CE, 10 Juin 2015, n° 38612, publié au Recueil Lebon
Premier arrêt de principe sur la mise en oeuvre de l'article L. 600-1-2 du code de l'urbanisme qui encadre l'intérêt à agir des requérants en matière d'autorisation d'urbanisme
On se souvient qu’un requérant n’est désormais recevable à former un recours pour excès de pouvoir contre un permis de construire, de démolir ou d’aménager « que si la construction, l’aménagement ou les travaux sont de nature à affecter directement les conditions d’occupation, d’utilisation ou de jouissance du bien qu’elle détient ou occupe régulièrement ou pour lequel elle bénéficie d’une promesse de vente, de bail, ou d’un contrat préliminaire mentionné à l’article L. 261-15 du code de la construction et de l’habitation » (a. 600-1-2 du CU).
Le présent arrêt publié au Recueil Lebon apporte la grille de lecture pour l’application de ces nouvelles règles.
Selon le Conseil d’Etat, il appartient, tout d’abord à tout requérant qui saisit le juge administratif d’un recours pour excès de pouvoir tendant à l’annulation d’un permis de construire, de démolir ou d’aménager, de préciser l’atteinte qu’il invoque pour justifier d’un intérêt lui donnant qualité pour agir, en faisant état de tous éléments suffisamment précis et étayés de nature à établir que cette atteinte est susceptible d’affecter directement les conditions d’occupation, d’utilisation ou de jouissance de son bien.
Il appartient par ailleurs au défendeur, s’il entend contester l’intérêt à agir du requérant, d’apporter tous éléments de nature à établir que les atteintes alléguées sont dépourvues de réalité.
Au vu de tous ces éléments, il appartient enfin au juge de l’excès de pouvoir de former sa conviction sur la recevabilité de la requête, en écartant le cas échéant les allégations qu’il jugerait insuffisamment étayées mais sans pour autant exiger de l’auteur du recours qu’il apporte la preuve du caractère certain des atteintes qu’il invoque au soutien de la recevabilité de celui-ci.
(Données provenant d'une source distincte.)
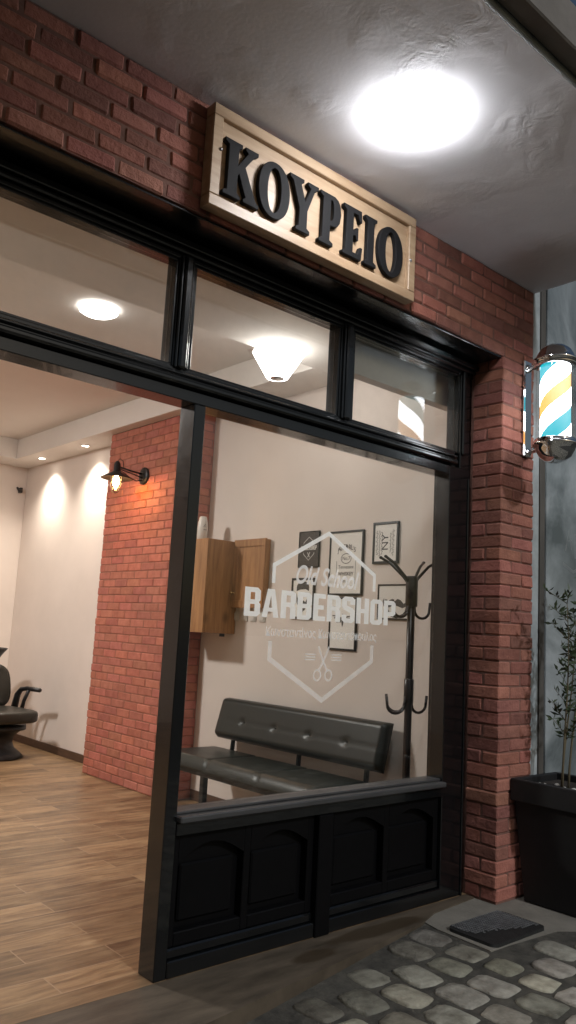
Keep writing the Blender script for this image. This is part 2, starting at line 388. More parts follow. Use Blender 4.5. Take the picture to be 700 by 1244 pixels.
def ellipse(cx, cy, rx, ry, n=28, p=2.0, a0=0, a1=2 * PI):
    out = []
    for k in range(n):
        a = a0 + (a1 - a0) * k / n; c, s_ = math.cos(a), math.sin(a)
        out.append((cx + rx * math.copysign(abs(c) ** (2 / p), c), cy + ry * math.copysign(abs(s_) ** (2 / p), s_)))
    return out
def stroke(mb, pts, w, O, R, U, Nn, t=.0004):
    """a ribbon along 2-D points, one polygon strip"""
    O, R, U, Nn = map(Vector, (O, R, U, Nn)); n = len(pts); vs = []
    for i, p in enumerate(pts):
        a = pts[max(i - 1, 0)]; b = pts[min(i + 1, n - 1)]; dx, dy = b[0] - a[0], b[1] - a[1]; l = math.hypot(dx, dy) or 1
        nx, ny = -dy / l * w / 2, dx / l * w / 2
        vs += [O + R * (p[0] + nx) + U * (p[1] + ny) + Nn * t, O + R * (p[0] - nx) + U * (p[1] - ny) + Nn * t]
    mb.add(vs, [(2 * i, 2 * i + 1, 2 * i + 3, 2 * i + 2) for i in range(n - 1)])

XR, ZU, YN = (1, 0, 0), (0, 0, 1), (0, -1, 0)      # a surface that faces the street (-Y)
WR, WN = (0, -1, 0), (-1, 0, 0)                    # a surface on the side wall, facing -X

# ------------------------------------------------------------------ constants read from the photograph's perspective (metres)
CH = .0668                        # brick course
XP, XO = 3.662, 3.974             # brick pier, inner and outer edge
ZL, ZC = 43 * CH, 3.341           # underside of brick lintel, canopy
YF, YB = .187, .293               # black frame, front and back
XW, YBK = 3.712, 6.389            # side wall with posters, back wall
ZH, ZB, ZT = 2.186, 2.324, 2.763  # door head, transom glass bottom and top
XPT = 1.768                       # door post

# ------------------------------------------------------------------ ground, street, doorstep
def gz(x, y): return min(0., max(-.16, .042 * (x - 3.25))) - max(0, (-y - 1.2)) * .012
mb = MB()
xs = [-300, -60, -12, -4, -2, -1, 0, .6, 1.2, 1.6, 2., 2.4, 2.8, 3.25, 3.6, 4.2, 5, 8, 14, 60, 300]; ys = [-300, -60, -14, -6, -3, -2, -1.2, -.8, -.5, -.3, -.1, .05, .2, .28]
vs = [(x, y, gz(max(min(x, 8), -3), max(y, -14)) - .007) for y in ys for x in xs]; nx = len(xs)
mb.add(vs, [(j * nx + i, j * nx + i + 1, (j + 1) * nx + i + 1, (j + 1) * nx + i) for j in range(len(ys) - 1) for i in range(nx - 1)])
struct(mb, 'ground', 'joint')
mb = MB(); mb.add([(-300, .28, -.2), (300, .28, -.2), (300, 300, -.2), (-300, 300, -.2)], [(0, 1, 2, 3)]); struct(mb, 'ground', 'joint')

def step_y(x): return -.165 + (x - 1.75) * .147
mb = MB()
def stone(mb, cx, cy, w, l, z, tint):
    n = 20; rings = [(1.0, -.03), (.985, -.007), (.93, -.001), (.6, .002), (0., .0025)]
    base = []
    e1, e2 = random.uniform(3.4, 5.5), random.uniform(-.12, .12)
    for k in range(n):
        a = 2 * PI * k / n; c, s_ = math.cos(a), math.sin(a)
        x = w / 2 * math.copysign(abs(c) ** (2 / e1), c) * random.uniform(.9, 1.04); y = l / 2 * math.copysign(abs(s_) ** (2 / e1), s_) * random.uniform(.92, 1.05)
        base.append((x * math.cos(e2) - y * math.sin(e2), x * math.sin(e2) + y * math.cos(e2)))
    tx, ty = random.uniform(-.03, .03), random.uniform(-.03, .03); dz = random.uniform(-.003, .003)
    vs = []
    for (q, h) in rings[:-1]:
        for (x, y) in base: vs.append((cx + x * q, cy + y * q, z + h + dz + tx * x * q + ty * y * q + (random.uniform(-.0015, .0015) if h > 0 else 0)))
    vs.append((cx, cy, z + rings[-1][1] + dz))
    fs = [(i * n + k, i * n + (k + 1) % n, (i + 1) * n + (k + 1) % n, (i + 1) * n + k) for i in range(3) for k in range(n)]
    fs += [(3 * n + k, 3 * n + (k + 1) % n, 4 * n) for k in range(n)]
    mb.add(vs, fs, tint, True)
col = 0; x = -2.6
while x < 6.5:
    y = -3.4 + random.uniform(0, .1) + (col % 2) * .09
    while y < .5:
        l = random.uniform(.15, .205); yy = y + l / 2
        lim = step_y(x) - .03 if x < 3.05 else (-.12 if x < 3.12 else (-.36 if x < 3.65 else -.46))
        if yy + l / 2 < lim + .03:
            t = random.uniform(.45, 1.15)
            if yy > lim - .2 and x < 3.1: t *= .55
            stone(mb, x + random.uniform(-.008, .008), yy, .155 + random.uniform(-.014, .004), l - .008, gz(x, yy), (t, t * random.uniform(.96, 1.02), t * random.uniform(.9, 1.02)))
        y += l + .012
    x += .166; col += 1
struct(mb, 'cobblestone_pavement', 'cobble')

# cement apron round the pier foot
mb = MB()
poly = [(3.17, .08), (3.14, -.04), (3.13, -.33), (3.6, -.37), (3.72, -.45), (7.5, -.5), (7.5, .3), (3.17, .3)]
mb.add([(a, b, -.006 if a > 3.05 else -.010) for a, b in poly] + [(a, b, -.06) for a, b in poly], [tuple(range(8))] + [(i, (i + 1) % 8, 8 + (i + 1) % 8, 8 + i) for i in range(8)])
struct(mb, 'pavement', 'cement')
# doorstep
mb = MB()
xx = [-2.5 + .25 * i for i in range(23)] + [3.12]
fr = [(x, step_y(x)) for x in xx] + [(3.3, .10), (XP - .002, .13)]
P = fr + [(XP - .002, .186), (-2.5, .186)]
mb.add([(a, b, 0) for a, b in P] + [(a, b + .004, -.16) for a, b in P], [tuple(range(len(P)))] + [(i, (i + 1) % len(P), len(P) + (i + 1) % len(P), len(P) + i) for i in range(len(P))])
struct(mb, 'doorstep', 'step_tile')
# shop floor
mb = MB(); mb.box(-2.6, XW + .05, .186, YBK + .05, -.08, .0005, .0); struct(mb, 'floor', 'floor_planks')

# ------------------------------------------------------------------ interior shell
mb = MB(); mb.box(XW, XW + .15, YB + .005, YBK + .15, -.05, 3.5, .001); struct(mb, 'wall_right', 'plaster_in')
mb = MB(); mb.box(-2.75, XW - .001, YBK, YBK + .15, -.05, 3.5, .001); struct(mb, 'wall_back', 'plaster_in')
mb = MB(); mb.box(-2.75, -2.6, YB, YBK - .001, -.05, 3.5, .001); struct(mb, 'wall_left', 'plaster_in')
mb = MB(); mb.box(-2.599, XW - .001, YB, YBK - .001, 3.215, 3.33, .001); struct(mb, 'ceiling', 'ceiling_in')
mb = MB()
mb.box(3.385, XW - .001, 1.252, YBK - .001, 3.0, 3.214, .003)           # dropped border over the side wall
mb.box(-2.59, 3.384, 5.95, YBK - .001, 3.0, 3.214, .003)                # over the back wall
mb.box(-2.59, XW - .001, YB + .005, 1.25, 2.999, 3.214, .003)           # over the shop window
mb.box(2.76, XW - .001, .335, .40, 2.625, 2.998, .003)                  # boxing at the window corner
struct(mb, 'ceiling_border', 'ceiling_in')
mb = MB(); mb.box(XW - .012, XW - .0005, .4, 2.74, .001, .075, .002); mb.box(XW - .012, XW - .0005, 4.06, YBK - .001, .001, .075, .002)
mb.box(-2.5, XW - .013, YBK - .012, YBK - .0005, .001, .075, .002); struct(mb, 'skirting_board', 'skirting')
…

Dans l’affaire qui était soumise au Conseil d’Etat, les circonstances, invoquées par les requérants, que leurs habitations respectives soient situées à environ 700 mètres de la station en projet et que celle-ci puisse être visible depuis ces habitations ne suffisaient pas, par elles-mêmes, à faire regarder sa construction comme de nature à affecter directement les conditions d’occupation, d’utilisation ou de jouissance des biens des requérants, mais ils faisaient également valoir qu’ils seraient nécessairement exposés, du fait du projet contesté, à des nuisances sonores, en se prévalant des nuisances qu’ils subissent en raison de l’existence d’une autre station de conversion implantée à 1,6 km de leurs habitations respectives.
Le défendeur, bénéficiaire de l’autorisation de construire, se bornait quant à lui à affirmer qu’en l’espèce, le recours à un type de construction et à une technologie différents permettrait d’éviter la survenance de telles nuisances.
Le Conseil d’Etat a donc jugé que la construction de la station de conversion électrique autorisée par la décision du préfet du Pas-de-Calais du 14 août 2014 devait, en l’état de l’instruction, être regardée comme de nature à affecter directement les conditions d’occupation, d’utilisation ou de jouissance des maisons d’habitation des requérants.